===== Material
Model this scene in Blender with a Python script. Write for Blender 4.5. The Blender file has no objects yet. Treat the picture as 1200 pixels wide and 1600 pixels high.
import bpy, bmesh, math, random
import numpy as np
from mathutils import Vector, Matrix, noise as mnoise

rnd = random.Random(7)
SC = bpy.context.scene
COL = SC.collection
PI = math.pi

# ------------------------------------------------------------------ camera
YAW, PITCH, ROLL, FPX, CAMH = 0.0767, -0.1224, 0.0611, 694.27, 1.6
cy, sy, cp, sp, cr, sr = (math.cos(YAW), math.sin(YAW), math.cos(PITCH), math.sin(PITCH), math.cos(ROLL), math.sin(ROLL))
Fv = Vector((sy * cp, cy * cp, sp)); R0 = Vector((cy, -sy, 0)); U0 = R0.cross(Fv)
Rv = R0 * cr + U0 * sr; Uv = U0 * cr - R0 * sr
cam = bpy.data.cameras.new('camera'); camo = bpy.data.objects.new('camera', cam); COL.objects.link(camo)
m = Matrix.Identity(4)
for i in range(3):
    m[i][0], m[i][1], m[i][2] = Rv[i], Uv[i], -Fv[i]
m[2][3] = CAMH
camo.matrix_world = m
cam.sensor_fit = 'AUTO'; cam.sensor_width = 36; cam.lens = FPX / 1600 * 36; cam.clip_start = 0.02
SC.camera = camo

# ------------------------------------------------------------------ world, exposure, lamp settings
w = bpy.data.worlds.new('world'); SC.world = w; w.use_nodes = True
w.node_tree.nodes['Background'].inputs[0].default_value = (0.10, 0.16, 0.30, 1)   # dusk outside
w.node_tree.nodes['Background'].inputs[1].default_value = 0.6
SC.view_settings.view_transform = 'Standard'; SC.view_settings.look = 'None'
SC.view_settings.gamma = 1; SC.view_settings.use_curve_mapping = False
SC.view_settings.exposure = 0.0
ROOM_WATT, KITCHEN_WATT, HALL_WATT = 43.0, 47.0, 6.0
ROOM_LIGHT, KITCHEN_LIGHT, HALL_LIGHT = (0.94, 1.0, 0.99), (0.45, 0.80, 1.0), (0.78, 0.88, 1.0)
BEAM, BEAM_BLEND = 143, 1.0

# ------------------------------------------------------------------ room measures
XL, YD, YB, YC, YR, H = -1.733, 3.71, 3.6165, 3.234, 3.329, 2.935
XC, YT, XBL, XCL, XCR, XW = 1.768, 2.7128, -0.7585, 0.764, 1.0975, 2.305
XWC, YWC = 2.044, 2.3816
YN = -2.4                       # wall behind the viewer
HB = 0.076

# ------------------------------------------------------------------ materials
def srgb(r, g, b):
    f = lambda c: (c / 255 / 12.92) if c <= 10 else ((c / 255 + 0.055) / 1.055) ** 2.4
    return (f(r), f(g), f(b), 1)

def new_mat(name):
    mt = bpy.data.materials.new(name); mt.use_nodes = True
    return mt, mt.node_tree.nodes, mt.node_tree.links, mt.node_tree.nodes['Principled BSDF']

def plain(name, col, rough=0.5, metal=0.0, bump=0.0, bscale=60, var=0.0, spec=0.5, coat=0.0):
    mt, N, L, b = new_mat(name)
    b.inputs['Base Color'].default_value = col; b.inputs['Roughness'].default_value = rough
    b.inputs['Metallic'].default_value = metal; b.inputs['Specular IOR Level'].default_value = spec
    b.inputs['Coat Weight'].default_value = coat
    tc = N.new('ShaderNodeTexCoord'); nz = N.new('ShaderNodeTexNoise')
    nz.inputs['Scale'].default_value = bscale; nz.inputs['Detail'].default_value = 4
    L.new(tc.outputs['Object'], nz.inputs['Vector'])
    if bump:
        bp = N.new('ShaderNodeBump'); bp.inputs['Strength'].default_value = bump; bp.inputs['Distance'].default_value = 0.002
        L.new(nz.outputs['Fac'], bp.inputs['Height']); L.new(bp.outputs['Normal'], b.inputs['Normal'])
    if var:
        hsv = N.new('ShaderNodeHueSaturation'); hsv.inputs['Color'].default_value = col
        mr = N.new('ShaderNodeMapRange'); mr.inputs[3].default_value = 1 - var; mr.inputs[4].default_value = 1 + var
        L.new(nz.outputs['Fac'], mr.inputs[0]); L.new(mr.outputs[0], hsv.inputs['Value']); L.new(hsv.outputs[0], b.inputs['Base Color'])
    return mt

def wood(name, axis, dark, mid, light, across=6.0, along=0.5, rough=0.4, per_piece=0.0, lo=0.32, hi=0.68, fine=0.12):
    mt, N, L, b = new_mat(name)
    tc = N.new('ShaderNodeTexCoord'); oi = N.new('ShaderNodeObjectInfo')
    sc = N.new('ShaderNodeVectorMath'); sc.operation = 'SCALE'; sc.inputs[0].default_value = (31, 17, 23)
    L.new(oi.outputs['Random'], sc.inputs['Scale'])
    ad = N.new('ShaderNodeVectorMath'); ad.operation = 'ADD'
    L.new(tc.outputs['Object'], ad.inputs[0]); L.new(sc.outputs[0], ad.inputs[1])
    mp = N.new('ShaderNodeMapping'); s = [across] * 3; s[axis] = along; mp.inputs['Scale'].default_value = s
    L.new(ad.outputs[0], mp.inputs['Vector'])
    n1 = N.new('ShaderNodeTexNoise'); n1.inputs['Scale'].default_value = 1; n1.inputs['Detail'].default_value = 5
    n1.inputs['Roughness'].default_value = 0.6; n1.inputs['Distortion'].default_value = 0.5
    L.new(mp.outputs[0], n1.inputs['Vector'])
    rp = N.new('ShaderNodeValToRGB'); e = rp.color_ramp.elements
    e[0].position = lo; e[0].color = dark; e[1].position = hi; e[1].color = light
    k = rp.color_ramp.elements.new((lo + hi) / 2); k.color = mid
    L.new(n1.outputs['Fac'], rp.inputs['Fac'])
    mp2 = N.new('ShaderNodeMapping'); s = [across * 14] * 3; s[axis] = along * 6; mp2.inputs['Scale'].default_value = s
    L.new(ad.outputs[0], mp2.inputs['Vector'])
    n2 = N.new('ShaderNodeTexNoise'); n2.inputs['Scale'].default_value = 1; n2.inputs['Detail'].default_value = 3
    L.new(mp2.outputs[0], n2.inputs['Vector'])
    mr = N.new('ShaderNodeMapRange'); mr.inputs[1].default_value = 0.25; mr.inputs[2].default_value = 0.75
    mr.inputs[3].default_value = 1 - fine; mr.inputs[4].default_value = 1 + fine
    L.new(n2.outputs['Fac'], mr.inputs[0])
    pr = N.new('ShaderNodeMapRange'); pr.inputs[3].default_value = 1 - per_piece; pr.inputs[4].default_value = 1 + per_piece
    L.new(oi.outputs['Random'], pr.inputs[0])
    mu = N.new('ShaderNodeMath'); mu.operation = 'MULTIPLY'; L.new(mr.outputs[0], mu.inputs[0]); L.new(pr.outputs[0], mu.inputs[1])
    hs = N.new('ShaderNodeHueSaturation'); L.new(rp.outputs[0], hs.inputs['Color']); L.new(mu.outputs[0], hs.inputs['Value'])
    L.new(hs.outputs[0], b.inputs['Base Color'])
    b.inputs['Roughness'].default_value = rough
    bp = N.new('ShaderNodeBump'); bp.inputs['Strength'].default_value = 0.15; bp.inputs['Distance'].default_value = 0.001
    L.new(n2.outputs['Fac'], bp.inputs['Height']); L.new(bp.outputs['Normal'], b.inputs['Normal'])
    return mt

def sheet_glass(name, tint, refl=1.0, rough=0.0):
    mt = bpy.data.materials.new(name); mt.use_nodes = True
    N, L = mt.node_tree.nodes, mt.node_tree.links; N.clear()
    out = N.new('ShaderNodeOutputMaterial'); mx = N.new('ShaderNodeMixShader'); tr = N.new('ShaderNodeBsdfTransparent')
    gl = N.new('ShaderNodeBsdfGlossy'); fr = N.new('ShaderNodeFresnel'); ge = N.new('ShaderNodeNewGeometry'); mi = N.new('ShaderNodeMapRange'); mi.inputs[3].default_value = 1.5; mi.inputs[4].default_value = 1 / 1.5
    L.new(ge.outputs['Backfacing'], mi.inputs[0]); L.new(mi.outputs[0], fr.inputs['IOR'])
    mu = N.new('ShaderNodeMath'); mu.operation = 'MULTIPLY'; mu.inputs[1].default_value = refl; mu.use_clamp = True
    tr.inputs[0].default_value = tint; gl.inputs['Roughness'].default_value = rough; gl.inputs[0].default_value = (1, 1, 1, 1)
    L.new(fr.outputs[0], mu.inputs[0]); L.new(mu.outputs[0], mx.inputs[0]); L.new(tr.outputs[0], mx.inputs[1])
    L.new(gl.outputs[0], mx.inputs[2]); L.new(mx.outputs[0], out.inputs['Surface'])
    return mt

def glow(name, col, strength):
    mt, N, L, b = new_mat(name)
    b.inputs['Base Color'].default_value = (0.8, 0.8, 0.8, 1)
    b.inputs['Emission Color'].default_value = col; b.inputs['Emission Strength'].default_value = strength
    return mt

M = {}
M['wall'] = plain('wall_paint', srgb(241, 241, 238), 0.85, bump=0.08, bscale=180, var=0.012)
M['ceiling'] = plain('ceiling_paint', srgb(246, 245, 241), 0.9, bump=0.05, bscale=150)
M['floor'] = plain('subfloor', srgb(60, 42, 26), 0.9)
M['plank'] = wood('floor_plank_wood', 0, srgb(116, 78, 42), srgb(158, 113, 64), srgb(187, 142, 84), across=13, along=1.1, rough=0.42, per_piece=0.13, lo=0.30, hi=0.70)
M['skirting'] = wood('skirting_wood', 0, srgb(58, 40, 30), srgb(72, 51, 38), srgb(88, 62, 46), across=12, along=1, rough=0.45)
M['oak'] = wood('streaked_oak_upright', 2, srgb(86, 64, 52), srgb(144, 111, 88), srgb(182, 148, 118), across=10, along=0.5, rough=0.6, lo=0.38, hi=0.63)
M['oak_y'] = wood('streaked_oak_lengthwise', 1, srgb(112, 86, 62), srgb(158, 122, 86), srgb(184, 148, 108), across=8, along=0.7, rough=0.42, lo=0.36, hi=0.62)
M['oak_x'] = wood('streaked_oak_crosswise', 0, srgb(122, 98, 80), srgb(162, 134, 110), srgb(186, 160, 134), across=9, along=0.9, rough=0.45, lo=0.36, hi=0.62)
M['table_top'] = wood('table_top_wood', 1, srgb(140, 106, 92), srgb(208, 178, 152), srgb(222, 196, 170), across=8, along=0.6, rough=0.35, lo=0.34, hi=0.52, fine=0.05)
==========
The task: Count the lines that hold the string "objects", and reply with that number alone.

Task response: 2